Scrap dealers noted that when a major storm hits a highly populated area, light iron and shreddables historically have been the first grades of scrap to come out, followed by automobiles, non-ferrous grades and heavier steel.

In 2012, when Sandy hit the eastern seaboard, the US scrap market was coming off two consecutive months of falling prices in September, and October and November expectations were already bullish.

"Of course scrap is going up," one southern scrap executive said at the time in 2012. "It was going up before the storm -- now it might go up another $10."

The prediction proved accurate as expectations of $40/lt increases turned into actual rises of $45-$55/lt in US Northeast and Midwest markets.

This time, unlike in 2012 when scrap fell the previous two months before Sandy, scrap prices rose in July and August. However, much like November 2012, bullish expectations have persisted about the September scrap market for the past three weeks. S&P Global Platts' daily shredded scrap assessment was $305-$320/lt delivered Midwest mill on Tuesday.
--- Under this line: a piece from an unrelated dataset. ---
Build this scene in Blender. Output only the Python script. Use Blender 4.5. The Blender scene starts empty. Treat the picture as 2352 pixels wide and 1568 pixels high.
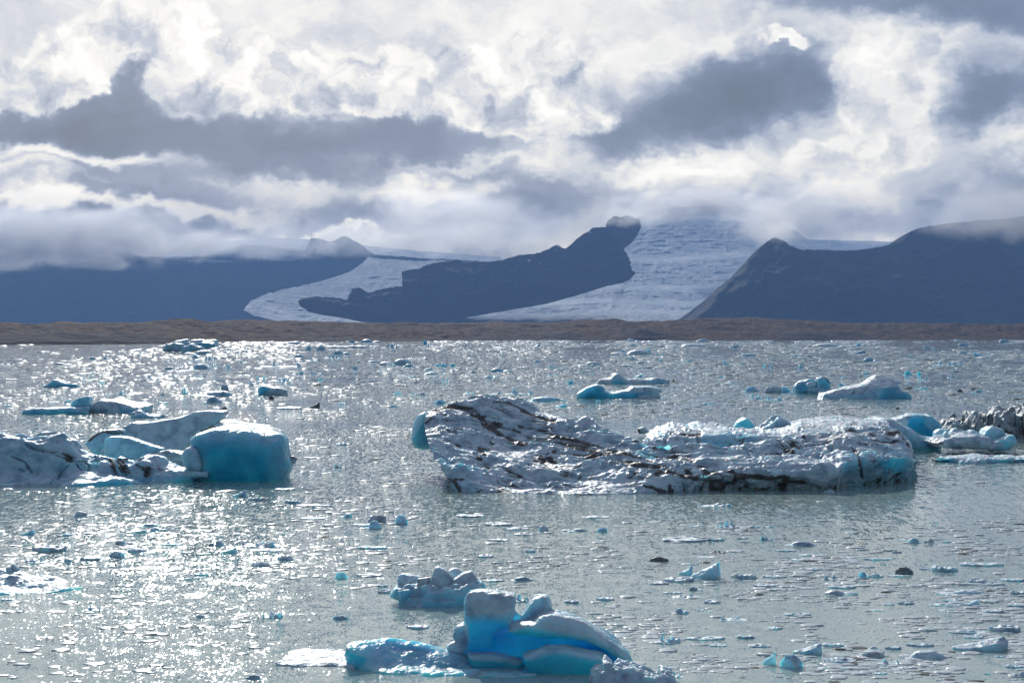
import bpy, math, random
import numpy as np
import openvdb
from mathutils import Vector

# ------------------------------------------------------------------ camera, sky, sun
SC = bpy.context.scene
COL = SC.collection
F, CX, HZ, H = 3730.0, 1176.0, 768.0, 10.0     # focal length and horizon in units of a 2352 px wide frame, eye height in m
cam_d = bpy.data.cameras.new("camera")
cam = bpy.data.objects.new("camera", cam_d)
COL.objects.link(cam)
cam_d.sensor_width = 36.0
cam_d.lens = 36.0 * F / 2352.0
cam_d.clip_start, cam_d.clip_end = 0.5, 80000.0
cam.location = (0, 0, H)
cam.rotation_euler = (math.radians(90) - math.atan(16.0 / F), 0, 0)
SC.camera = cam
SC.view_settings.view_transform = 'Standard'
SC.view_settings.look = 'None'
SC.view_settings.exposure = 0.05
SC.view_settings.gamma = 1.0
SC.view_settings.use_curve_mapping = False
SC.cycles.max_bounces = 8
SC.cycles.transmission_bounces = 4
SC.cycles.volume_bounces = 0
SC.cycles.volume_step_rate = 1.0
SC.cycles.volume_max_steps = 64
SC.cycles.sample_clamp_indirect = 4.0
SC.cycles.use_denoising = True

SUN_EL, SUN_AZ = math.radians(25), math.radians(-12)   # azimuth from +Y, positive to the right
sund = bpy.data.lights.new("sun", 'SUN')
sund.energy = 4.3
sund.angle = math.radians(0.5)
sund.color = (1.0, 0.96, 0.89)
sun = bpy.data.objects.new("sun", sund)
COL.objects.link(sun)
SUN_DIR = Vector((math.sin(SUN_AZ) * math.cos(SUN_EL), math.cos(SUN_AZ) * math.cos(SUN_EL), math.sin(SUN_EL)))
sun.rotation_euler = SUN_DIR.to_track_quat('Z', 'Y').to_euler()
sun.location = (0, 0, 60)


class NT:
    """small helper for writing node trees"""
    def __init__(self, tree):
        self.t = tree
        self.n = tree.nodes
        self.l = tree.links
        self.n.clear()

    def set(self, sock, v):
        if v is None:
            return
        if isinstance(v, bpy.types.NodeSocket):
            self.l.new(v, sock)
        else:
            if sock.type == 'RGBA' and not isinstance(v, (int, float)) and len(v) == 3:
                v = (*v, 1)
            sock.default_value = v

    def m(self, op, a, b=None, c=None, clamp=False):
        n = self.n.new('ShaderNodeMath'); n.operation = op; n.use_clamp = clamp
        for s, v in zip(n.inputs, (a, b, c)):
            self.set(s, v)
        return n.outputs[0]

    def vm(self, op, a, b=None):
        n = self.n.new('ShaderNodeVectorMath'); n.operation = op
        for s, v in zip(n.inputs, (a, b)):
            self.set(s, v)
        return n.outputs['Value'] if op in ('LENGTH', 'DOT_PRODUCT') else n.outputs[0]

    def xyz(self, x=0.0, y=0.0, z=0.0):
        n = self.n.new('ShaderNodeCombineXYZ')
        for s, v in zip(n.inputs, (x, y, z)):
            self.set(s, v)
        return n.outputs[0]

    def sep(self, v):
        n = self.n.new('ShaderNodeSeparateXYZ'); self.set(n.inputs[0], v)
        return n.outputs

    def noise(self, vec, scale, detail=4, rough=0.5, lac=2.0, dist=0.0, out='Fac', typ='FBM'):
        n = self.n.new('ShaderNodeTexNoise'); n.noise_type = typ
        self.set(n.inputs['Vector'], vec)
        n.inputs['Scale'].default_value = scale
        n.inputs['Detail'].default_value = detail
        n.inputs['Roughness'].default_value = rough
        n.inputs['Lacunarity'].default_value = lac
        n.inputs['Distortion'].default_value = dist
        return n.outputs[out]

    def mix(self, f, a, b, blend='MIX'):
        n = self.n.new('ShaderNodeMix'); n.data_type = 'RGBA'; n.blend_type = blend
        self.set(n.inputs[0], f); self.set(n.inputs[6], a); self.set(n.inputs[7], b)
        return n.outputs[2]

    def mixf(self, f, a, b):
        n = self.n.new('ShaderNodeMix'); n.data_type = 'FLOAT'
        self.set(n.inputs[0], f); self.set(n.inputs[2], a); self.set(n.inputs[3], b)
        return n.outputs[0]

    def ss(self, v, a, b, lo=0.0, hi=1.0):
        n = self.n.new('ShaderNodeMapRange'); n.interpolation_type = 'SMOOTHSTEP'
        for s, x in zip(n.inputs, (v, a, b, lo, hi)):
            self.set(s, x)
        return n.outputs[0]

    def lin(self, v, a, b, lo=0.0, hi=1.0):
        n = self.n.new('ShaderNodeMapRange'); n.clamp = True
        for s, x in zip(n.inputs, (v, a, b, lo, hi)):
            self.set(s, x)
        return n.outputs[0]

    def ramp(self, f, stops, interp='LINEAR'):
        n = self.n.new('ShaderNodeValToRGB'); n.color_ramp.interpolation = interp
        e = n.color_ramp.elements
        while len(e) < len(stops):
            e.new(0.5)
        for el, (p, c) in zip(e, stops):
            el.position = p; el.color = (*c, 1)
        self.set(n.inputs[0], f)
        return n.outputs[0]

    def node(self, kind, **kw):
        n = self.n.new(kind)
        for k, v in kw.items():
            if k in n.inputs.keys():
                self.set(n.inputs[k], v)
            else:
                setattr(n, k, v)
        return n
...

"Sandy eventually generated a good bit of scrap in the Northeast, but it took a little while to come into the yards," one Northeast scrap dealer said. "I think this storm will have a bigger impact on that region because it's right before the buy, prime is already tight and it seems more paralyzing than Sandy."

Voestalpine's hot-briquetted iron facility in Corpus Christi, Texas, was taken offline August 24 in preparation for Harvey's arrival. Late Monday, the company issued an update saying "it should be possible to begin ramping up the plant sometime next week ... However, this is highly dependent on external developments including the electricity supply, infrastructure availability, spare part deliveries, etc in this region that has been declared a disaster zone."

The market is particularly interested in the status of the HBI facility, considering the tight availability of prime scrap and the current unplanned outage at Nucor's Louisiana direct reduced iron facility, which has been offline since July 25.

Houston scrap shredders at Texas Port Recycling and Derichebourg are both located near the flooded Buffalo Bayou. There were no immediate updates from the companies on the status of their shredders.

"It's hard to see how much scrap could flow out of [the] Houston area this month," one local scrap dealer said. "Coupled with Nucor DRI being down, and [if the steel mills are] unscathed, it will be interesting to see what happens."

A south Texas scrap supplier avoided flooding at his yards, but was feeling the logistical impact on rail cars and barges. He noted that several ships destined for ports including Houston had been diverted to Brownsville, Texas, and were taking up dock space and preventing access for barges. In addition, he said he was waiting for empty rail cars that had been delayed.

Logistical issues could extend far beyond the storm's path. Rail car availability has already been a widespread issue under normal circumstances in the US this year.

"Freight delays will be widespread throughout the country, while carriers play catch up with any material that was scheduled to move through the storm," another scrap supplier said.